Mostrando que a cerâmica do Vale do Jequitinhonha é tão importante quanto as cerâmicas feitas na Grécia Antiga. Quer dizer, já havia grandes artesãos naquela época porque o que o homem vem fazendo, ao longo da história, é criar formas, e essas formas demarcam uma época. Esse é um jeito de inserir esse cidadão do Vale do Jequitinhonha no mundo contemporâneo. Eu falo de cultura popular o tempo todo para professores sem precisar dizer que estou falando de folclore. A cultura popular é importante para o aprendizado humano, e não apenas de um grupo específico, porque ela foi trazida pelo homem, herdada por ele e tornando-o melhor.

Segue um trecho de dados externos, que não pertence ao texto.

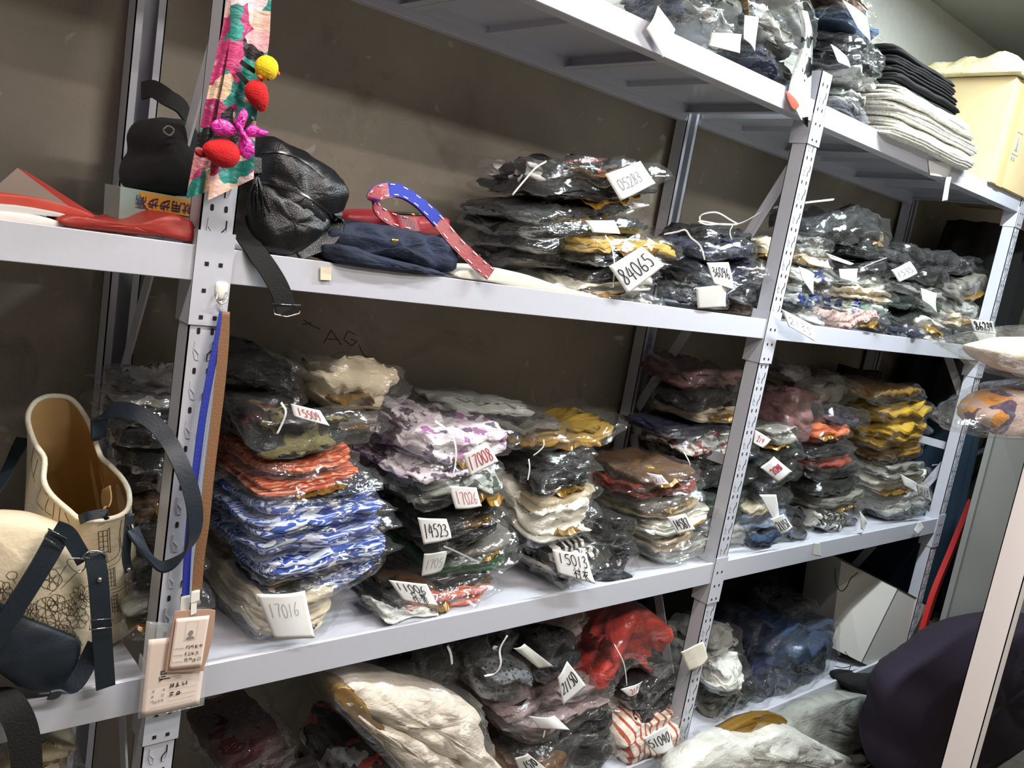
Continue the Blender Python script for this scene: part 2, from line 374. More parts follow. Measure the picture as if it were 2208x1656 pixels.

Além de auxiliar no aprendizado de certas matérias e conceitos, que tipo de ensinamento mais amplo o folclore é capaz de transmitir aos alunos?
A nossa responsabilidade é criar oportunidades para que os jovens possam desenvolver o sentido da liberdade. Só é livre quem faz escolhas. Uma pessoa que só escuta um tipo de música não é livre. É um joguete manipulado por interesses. Se um menino só conhece um tipo de história, só tem um tipo de informação. Ele não é capaz de desenvolver seu lado crítico, pois não escolhe, não decide. Ele é levado pela corrente. Eu acho que a cultura popular e o folclore são uma alternativa, ao lado da ciência, da tecnologia e das criações eruditas, de capital e material disponível para a educação de qualidade de todo o mundo. Mas os educadores precisam assumir isso e, se assumirem, as escolas vão ser bem diferentes.